Sigma Language Background

Every coin in Bitcoin is protected by a program in the stack-based Script language. An interpreter for the language evaluates the program against a context (a few variables containing information about a spending transaction and the blockchain), producing a single boolean value. While Bitcoin Script allows some contracts to be programmed, its abilities are limited. Also, a hard fork would be required to add new cryptographic primitives, such as ring signatures.

Generalizing the Bitcoin Script, ErgoScript compiler and ErgoTree interpreter implement an authentication language which allows developers to specify coin spending conditions. The ErgoScript Compiler compiles the source code into ErgoTree byte code, which can be saved in UTXO coins to protect their spending (same as in Bitcoin).

ErgoTree, in turn, is a bytecode language and memory representation that can be deterministically interpreted in the given blockchain context.

Please note

ErgoTree defines guarding proposition for a coin as a logic formula which combines predicates over a context and cryptographic statements provable via Σ-protocols with AND, OR, k-out-of-n connectives.

Spending

An interacting party willing to spend the coin first constructs a prover with a set of secrets, it knows and then the prover is executed in two steps:

• Reduction - the prover uses the ErgoTree interpreter which deterministically reduces the ErgoTree proposition to a compound cryptographic statement (aka sigma proposition, Σ-protocol) by evaluating ErgoTree over known shared context (state of the blockchain system and a spending transaction). This step produces a value of the SigmaBoolean type.
• Signing - the prover is turning the obtained (and possibly complex) Σ-proposition into a signature with the help of a Fiat-Shamir transformation. This step produces a proof that the party knows the secrets such that the knowledge can be verified before the spending transaction is added to the blockchain.
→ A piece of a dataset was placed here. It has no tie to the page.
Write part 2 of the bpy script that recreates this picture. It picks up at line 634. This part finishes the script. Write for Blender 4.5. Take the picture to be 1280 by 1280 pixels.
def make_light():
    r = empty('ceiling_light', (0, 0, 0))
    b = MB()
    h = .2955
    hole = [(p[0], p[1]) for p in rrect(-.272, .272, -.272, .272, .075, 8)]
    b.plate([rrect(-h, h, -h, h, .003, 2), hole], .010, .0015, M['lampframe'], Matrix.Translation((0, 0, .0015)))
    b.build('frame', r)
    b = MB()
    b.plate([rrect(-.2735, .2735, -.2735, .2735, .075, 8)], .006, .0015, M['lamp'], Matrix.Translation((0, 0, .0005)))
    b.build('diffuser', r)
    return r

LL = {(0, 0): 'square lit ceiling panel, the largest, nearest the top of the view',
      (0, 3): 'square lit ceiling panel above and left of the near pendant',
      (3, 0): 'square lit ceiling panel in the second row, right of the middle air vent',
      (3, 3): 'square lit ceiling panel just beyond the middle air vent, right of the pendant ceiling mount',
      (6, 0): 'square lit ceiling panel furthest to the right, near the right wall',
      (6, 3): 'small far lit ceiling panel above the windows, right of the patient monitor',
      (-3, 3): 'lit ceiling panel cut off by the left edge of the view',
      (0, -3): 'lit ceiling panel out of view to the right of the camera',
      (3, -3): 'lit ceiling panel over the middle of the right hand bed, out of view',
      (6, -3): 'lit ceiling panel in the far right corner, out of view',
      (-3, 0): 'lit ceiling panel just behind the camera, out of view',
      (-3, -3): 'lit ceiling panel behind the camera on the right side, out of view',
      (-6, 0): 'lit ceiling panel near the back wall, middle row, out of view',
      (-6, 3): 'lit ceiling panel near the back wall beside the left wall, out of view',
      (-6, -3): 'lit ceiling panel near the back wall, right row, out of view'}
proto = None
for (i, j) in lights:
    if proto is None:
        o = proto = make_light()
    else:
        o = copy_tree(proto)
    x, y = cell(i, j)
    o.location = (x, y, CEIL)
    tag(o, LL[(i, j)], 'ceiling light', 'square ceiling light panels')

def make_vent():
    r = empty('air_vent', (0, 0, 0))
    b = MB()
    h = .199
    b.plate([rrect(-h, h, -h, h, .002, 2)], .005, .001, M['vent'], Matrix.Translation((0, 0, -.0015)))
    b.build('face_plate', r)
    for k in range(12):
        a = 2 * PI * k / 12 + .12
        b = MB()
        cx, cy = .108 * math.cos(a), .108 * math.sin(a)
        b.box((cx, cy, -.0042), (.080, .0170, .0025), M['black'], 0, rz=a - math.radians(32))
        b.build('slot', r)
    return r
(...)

To allow valid coin spending a verifier is running the ErgoTree interpreter with the following three inputs:

• A guarding proposition given by an ErgoTree
• A blockchain context of the transaction being verified
• A proof (aka transaction signature) generated by a prover

The verifier is executed as part of transaction validation for each input and is executed in three steps:

Reduction

Same as prover, the verifier uses the ErgoTree interpreter and deterministically produces a value of the SigmaBoolean type. However, this step must finish the evaluation for any possible inputs within concrete fixed time limit (aka maximum cost), which the interpreter checks.

Cost estimation

The verifier estimates the complexity of the cryptographic Sigma proposition (based on the size and the concrete nodes of the SigmaBoolean tree). The spending fails if the estimated cost exceeds the maximum limit.

Signature verification

The signature checker, takes;

1. The proof
2. The SigmaBoolean (aka sigma protocol proposition)
3. The signed message (e.g. transaction bytes).

The checker then verifies the proof, which means it verifies that all the necessary secrets have been known and used to construct the proof (i.e. sign the transaction).